Recently I was interviewed by a Christian college Dean of Faculty who is doing research on faculty productivity — what makes some productive in writing while others, having shown all kinds of promise and success in their PhD, can’t seem to get the articles or books completed?
Having never done any kind of research for such a question and never having read even a research article on it, I both wondered why he would ask me and decided to distinguish three stages on the productivity spectrum.
First, scholarship is learned and then enacted in the student phase. In this phase the budding professor is assigned papers or assignments, the student does them and does them well, and the student is graded. An approach to productivity can be absorbed or be the motivating factor in this phase. The approach is a combination of grades, competition with other students, and the goal of finding some day an academic career. In the student phase productivity is tied to external results: the professor’s grade, out doing one’s peers, and the hope that one can be good enough to teach.

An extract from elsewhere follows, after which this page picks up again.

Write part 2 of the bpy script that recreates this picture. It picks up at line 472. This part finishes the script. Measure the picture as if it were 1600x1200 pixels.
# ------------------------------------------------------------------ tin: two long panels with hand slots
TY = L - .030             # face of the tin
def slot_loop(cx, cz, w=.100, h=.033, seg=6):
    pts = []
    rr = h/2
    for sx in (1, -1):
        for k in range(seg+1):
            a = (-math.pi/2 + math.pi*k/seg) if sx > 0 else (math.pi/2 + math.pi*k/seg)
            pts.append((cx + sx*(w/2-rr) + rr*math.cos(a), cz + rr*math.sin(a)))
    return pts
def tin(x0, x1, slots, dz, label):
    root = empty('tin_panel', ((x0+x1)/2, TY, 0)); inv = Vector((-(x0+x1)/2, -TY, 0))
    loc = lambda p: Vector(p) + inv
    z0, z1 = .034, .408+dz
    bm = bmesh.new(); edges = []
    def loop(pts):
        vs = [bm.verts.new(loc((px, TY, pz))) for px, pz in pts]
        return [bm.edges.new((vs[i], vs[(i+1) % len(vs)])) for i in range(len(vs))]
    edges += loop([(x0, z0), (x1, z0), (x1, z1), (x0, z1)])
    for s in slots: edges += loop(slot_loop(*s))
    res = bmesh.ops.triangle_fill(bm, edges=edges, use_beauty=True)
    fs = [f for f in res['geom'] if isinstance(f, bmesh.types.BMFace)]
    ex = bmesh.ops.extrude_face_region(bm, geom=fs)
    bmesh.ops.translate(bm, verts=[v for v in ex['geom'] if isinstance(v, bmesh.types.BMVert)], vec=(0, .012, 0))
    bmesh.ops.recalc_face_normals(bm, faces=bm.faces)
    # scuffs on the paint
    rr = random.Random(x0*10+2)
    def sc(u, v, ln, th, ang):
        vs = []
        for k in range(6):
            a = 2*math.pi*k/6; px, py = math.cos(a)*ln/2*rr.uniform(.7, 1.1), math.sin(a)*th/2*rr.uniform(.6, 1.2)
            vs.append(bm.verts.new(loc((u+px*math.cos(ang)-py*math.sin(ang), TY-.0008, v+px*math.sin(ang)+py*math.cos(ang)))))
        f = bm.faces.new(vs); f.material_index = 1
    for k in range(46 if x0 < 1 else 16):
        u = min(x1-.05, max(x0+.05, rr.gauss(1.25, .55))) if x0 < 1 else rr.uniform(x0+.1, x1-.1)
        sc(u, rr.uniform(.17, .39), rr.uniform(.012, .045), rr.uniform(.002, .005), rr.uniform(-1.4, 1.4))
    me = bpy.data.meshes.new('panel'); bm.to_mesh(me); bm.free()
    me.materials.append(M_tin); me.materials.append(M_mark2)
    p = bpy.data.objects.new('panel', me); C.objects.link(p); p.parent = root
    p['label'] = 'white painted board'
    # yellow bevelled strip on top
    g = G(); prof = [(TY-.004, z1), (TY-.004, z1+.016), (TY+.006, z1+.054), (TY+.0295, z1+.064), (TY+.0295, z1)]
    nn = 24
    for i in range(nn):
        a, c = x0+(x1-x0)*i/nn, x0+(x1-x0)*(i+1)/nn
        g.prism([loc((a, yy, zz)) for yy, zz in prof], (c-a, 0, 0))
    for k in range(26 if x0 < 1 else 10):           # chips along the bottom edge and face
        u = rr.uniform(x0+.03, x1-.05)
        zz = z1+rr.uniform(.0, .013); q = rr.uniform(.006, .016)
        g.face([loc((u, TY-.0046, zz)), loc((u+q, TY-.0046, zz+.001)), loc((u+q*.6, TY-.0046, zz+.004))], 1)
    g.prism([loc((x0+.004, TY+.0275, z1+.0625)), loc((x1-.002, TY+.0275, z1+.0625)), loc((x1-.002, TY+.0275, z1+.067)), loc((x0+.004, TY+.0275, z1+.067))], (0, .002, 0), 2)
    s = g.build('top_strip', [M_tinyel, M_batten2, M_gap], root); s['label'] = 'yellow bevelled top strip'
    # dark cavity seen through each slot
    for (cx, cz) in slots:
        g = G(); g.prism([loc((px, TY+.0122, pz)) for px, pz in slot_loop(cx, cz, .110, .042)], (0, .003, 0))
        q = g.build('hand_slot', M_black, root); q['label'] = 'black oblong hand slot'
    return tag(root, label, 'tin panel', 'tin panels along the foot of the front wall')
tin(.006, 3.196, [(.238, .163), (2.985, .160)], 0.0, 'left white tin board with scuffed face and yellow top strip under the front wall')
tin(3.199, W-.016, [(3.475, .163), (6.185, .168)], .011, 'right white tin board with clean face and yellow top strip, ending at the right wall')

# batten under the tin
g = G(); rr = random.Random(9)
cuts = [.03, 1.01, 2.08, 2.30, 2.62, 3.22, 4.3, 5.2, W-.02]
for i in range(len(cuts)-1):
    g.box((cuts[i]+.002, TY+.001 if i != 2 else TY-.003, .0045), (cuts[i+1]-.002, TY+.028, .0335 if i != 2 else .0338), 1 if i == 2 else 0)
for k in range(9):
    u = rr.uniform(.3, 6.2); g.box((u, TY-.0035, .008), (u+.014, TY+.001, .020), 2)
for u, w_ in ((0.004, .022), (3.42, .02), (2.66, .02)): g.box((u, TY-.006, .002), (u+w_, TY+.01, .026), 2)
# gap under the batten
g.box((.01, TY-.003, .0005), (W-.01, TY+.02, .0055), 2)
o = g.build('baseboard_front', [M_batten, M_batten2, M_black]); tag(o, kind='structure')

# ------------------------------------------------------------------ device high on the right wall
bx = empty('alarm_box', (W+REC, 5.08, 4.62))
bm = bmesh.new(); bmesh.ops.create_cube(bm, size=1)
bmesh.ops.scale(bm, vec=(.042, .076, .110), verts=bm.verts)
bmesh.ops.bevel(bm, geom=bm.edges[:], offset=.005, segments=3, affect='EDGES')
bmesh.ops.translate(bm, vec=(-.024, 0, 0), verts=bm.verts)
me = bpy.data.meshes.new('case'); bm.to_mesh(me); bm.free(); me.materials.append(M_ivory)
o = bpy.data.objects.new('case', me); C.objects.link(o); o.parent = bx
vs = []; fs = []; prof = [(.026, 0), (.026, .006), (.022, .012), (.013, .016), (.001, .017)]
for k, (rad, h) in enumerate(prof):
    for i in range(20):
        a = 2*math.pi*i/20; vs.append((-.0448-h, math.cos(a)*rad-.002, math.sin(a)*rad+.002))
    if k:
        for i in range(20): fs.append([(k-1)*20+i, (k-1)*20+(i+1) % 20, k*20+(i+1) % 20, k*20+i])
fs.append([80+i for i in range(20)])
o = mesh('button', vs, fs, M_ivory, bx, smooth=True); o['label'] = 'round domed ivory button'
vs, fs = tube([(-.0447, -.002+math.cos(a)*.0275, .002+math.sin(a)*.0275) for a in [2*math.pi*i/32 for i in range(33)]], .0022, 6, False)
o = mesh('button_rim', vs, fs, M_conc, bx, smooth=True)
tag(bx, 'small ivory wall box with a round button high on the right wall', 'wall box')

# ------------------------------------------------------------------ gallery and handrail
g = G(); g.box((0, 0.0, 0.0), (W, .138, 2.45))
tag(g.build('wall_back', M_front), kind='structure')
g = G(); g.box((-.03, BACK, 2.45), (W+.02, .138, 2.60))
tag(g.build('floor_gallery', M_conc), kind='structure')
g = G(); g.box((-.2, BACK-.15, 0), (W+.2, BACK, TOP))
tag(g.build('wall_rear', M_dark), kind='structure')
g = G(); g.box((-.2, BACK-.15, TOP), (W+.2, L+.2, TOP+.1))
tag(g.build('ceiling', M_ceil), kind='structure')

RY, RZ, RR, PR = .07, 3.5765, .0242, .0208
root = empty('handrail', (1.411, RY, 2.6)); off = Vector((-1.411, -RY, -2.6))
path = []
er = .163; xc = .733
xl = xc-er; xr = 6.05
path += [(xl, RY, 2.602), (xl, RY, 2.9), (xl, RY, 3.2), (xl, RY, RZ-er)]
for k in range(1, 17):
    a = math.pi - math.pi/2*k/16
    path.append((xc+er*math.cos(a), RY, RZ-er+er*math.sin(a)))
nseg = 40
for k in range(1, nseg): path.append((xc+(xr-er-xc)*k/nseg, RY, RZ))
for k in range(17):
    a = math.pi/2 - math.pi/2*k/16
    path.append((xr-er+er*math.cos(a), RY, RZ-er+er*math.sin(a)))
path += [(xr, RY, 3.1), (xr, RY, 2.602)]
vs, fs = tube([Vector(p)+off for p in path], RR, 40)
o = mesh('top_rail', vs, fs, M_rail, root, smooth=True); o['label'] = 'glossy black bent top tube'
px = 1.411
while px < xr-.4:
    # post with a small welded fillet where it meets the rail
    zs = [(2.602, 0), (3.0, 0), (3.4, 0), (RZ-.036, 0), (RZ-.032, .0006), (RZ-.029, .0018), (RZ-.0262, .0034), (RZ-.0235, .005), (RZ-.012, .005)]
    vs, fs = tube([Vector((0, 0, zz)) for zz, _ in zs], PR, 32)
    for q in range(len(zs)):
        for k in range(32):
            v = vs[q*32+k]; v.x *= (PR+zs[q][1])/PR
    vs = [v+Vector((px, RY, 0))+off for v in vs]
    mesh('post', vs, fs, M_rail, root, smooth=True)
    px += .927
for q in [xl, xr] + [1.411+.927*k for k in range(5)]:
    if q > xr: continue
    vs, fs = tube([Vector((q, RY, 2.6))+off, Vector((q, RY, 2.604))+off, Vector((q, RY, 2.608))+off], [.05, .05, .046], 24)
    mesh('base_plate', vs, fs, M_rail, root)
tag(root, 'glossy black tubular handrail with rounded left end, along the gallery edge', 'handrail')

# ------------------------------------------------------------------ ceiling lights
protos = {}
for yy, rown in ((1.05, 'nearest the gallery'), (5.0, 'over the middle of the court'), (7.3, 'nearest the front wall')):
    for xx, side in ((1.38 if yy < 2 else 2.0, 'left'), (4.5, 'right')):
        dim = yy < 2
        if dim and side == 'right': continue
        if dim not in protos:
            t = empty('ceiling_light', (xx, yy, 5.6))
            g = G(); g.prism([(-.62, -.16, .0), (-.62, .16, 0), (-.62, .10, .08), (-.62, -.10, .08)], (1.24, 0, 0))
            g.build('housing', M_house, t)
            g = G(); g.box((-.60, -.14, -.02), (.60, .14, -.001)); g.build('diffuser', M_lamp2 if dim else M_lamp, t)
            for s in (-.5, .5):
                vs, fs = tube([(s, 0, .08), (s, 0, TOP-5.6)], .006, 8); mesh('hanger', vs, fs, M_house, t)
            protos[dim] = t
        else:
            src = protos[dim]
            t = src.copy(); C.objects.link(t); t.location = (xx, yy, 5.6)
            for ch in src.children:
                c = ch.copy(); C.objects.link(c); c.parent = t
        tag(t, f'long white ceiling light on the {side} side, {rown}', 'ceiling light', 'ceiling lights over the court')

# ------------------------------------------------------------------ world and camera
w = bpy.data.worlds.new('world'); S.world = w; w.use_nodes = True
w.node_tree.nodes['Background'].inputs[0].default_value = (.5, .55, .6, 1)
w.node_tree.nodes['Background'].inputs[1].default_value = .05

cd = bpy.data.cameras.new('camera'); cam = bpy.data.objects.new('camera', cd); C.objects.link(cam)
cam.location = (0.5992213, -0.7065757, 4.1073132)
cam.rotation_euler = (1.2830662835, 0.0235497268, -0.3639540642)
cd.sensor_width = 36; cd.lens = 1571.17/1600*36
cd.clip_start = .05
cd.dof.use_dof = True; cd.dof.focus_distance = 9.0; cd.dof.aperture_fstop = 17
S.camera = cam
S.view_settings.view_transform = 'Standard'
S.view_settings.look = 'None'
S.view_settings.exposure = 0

Second, scholarship is first genuinely measured in the masters and doctoral programs by intellectual giftedness. How is it measured for this phase, a phase I will here call the “scholar”? Papers or a dissertation. Again, there is a significant dimension of external motivation: the professor’s approval, again comparison with other graduate students, and the hope of getting to teach — now closer and palpable when the graduate student gets to teach. Perhaps the biggest external reward in the scholar phase is the doctorate: PhD, EdD, ThD. The student-scholar is now “Doctor.”
But excellent students and excellent scholars don’t always become authors. This is not, however, a matter of ability or intellectual giftedness. Sometimes the scholar doesn’t want to be an author; sometimes the “academic culture” at the school is not one that encourages writing; and sometimes the scholar’s course schedule for teaching is so demanding, often shaped by the professor’s need for more money to live, that there is little time for writing. The Dean who interviewed me thought his professors had sufficient time to carve out a career as authors, and was wondering why so few of them were becoming routinely productive.

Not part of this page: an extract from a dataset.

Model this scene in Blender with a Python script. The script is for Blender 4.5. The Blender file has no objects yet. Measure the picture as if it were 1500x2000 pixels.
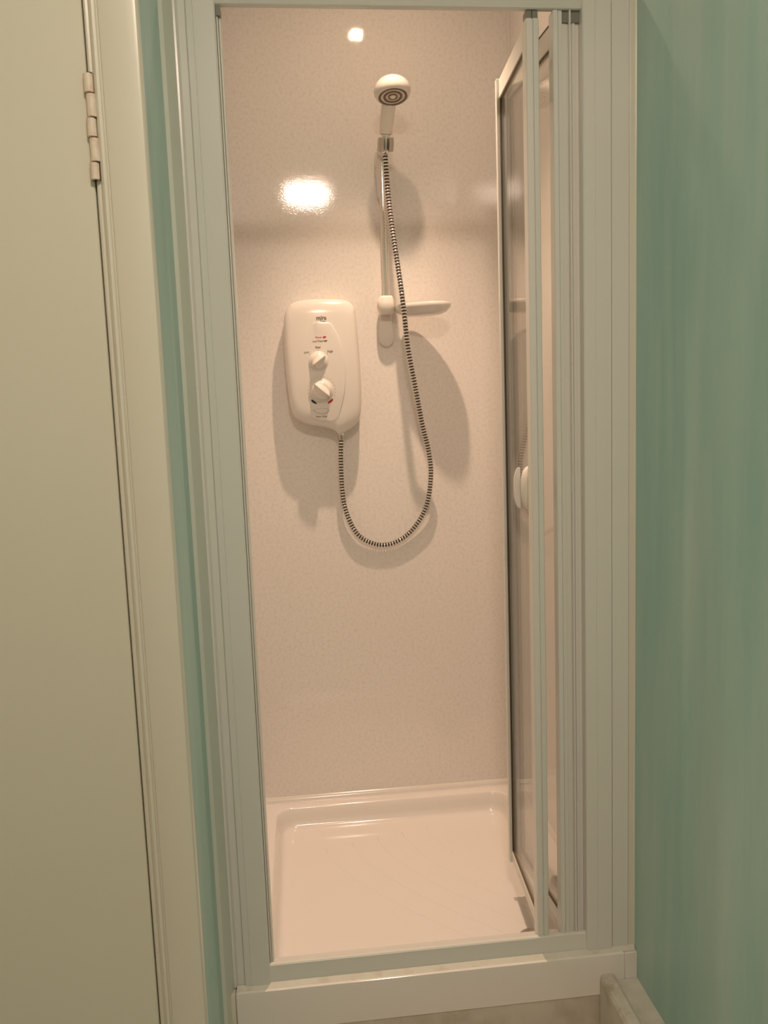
import bpy, bmesh, math, random
from mathutils import Vector, Matrix
PI = math.pi
S = bpy.context.scene
COL = S.collection

# ------------------------------------------------------------------ camera, light, exposure
CAM = Vector((0.0, -1.58, 1.23))
yaw, pitch, roll = .10096, .12372, -.03607
fwd = Vector((math.sin(yaw)*math.cos(pitch), math.cos(yaw)*math.cos(pitch), -math.sin(pitch)))
rt = Vector((math.cos(yaw), -math.sin(yaw), 0)); up = rt.cross(fwd)
r_ = rt*math.cos(roll)+up*math.sin(roll); u_ = -rt*math.sin(roll)+up*math.cos(roll)
cd = bpy.data.cameras.new('camera'); cam = bpy.data.objects.new('camera', cd); COL.objects.link(cam)
cam.matrix_world = Matrix(((r_.x, u_.x, -fwd.x, CAM.x), (r_.y, u_.y, -fwd.y, CAM.y), (r_.z, u_.z, -fwd.z, CAM.z), (0, 0, 0, 1)))
cd.sensor_fit = 'VERTICAL'; cd.sensor_height = 24; cd.lens = 24*1582/2000; cd.clip_start = .02
S.camera = cam
w = bpy.data.worlds.new('world'); S.world = w; w.use_nodes = True
w.node_tree.nodes['Background'].inputs[0].default_value = (.75, .78, .8, 1)
w.node_tree.nodes['Background'].inputs[1].default_value = .0
S.view_settings.view_transform = 'Standard'; S.view_settings.look = 'None'; S.view_settings.gamma = 1
S.view_settings.use_curve_mapping = False
S.view_settings.exposure = 0.0
ALCOVE_LAMP = 520.0        # radiance of the small downlight in the cubicle
ROOM_LAMP = 132.0           # radiance of the round dome on the room ceiling
ALCOVE_TINT = (1, .68, .46)
ROOM_TINT = (1, .77, .62)
S.cycles.blur_glossy = 1.0
S.cycles.max_bounces = 10
S.cycles.sample_clamp_indirect = 10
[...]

Third, the student-scholar becomes an author only when the external is removed and the internal is the driving force. To be sure, some are motivated by gaining tenure and only then does the productivity decrease. But the author phase of the student-scholar development is measured by the professor’s continued productivity in writing.
When I was in college I learned something about this: an American history professor, instead of assigning specific topics (reasons for the Civil War) or assignments, both gave us a list of general topics to study in the syllabus and then during each class would call out a topic as he was lecturing. We were asked to write mini papers on topics of interest to us. I realized quickly that not many topics in American history grabbed my passions or curiosity. But in my Bible and theology classes I wanted to write a paper on every thing that came up because I was curious …
… my point is this: an author is internally motivated out of curiosity and exploration and experimentation to come to terms with something, something that grabs a person’s attention so deeply that until that curiosity is satisfied the author is not done.
So I told the Dean that assigned topics needed to be balanced with freedom to let a student’s curiosity shape a paper — in consultation with the professor — and to let a student’s creativity shape the paper or project. In other words, we need to help students become more internally motivated and less externally evaluated.
Authors are curious and won’t rest until their curiosity is satisfied. Their motivation is internal; a student and a “scholar” want a grade while an author wants to know. Students and scholars who are shaped and motivated by curiosity are more likely to become productive author-professors.
The Dean seemed to like my ruminations.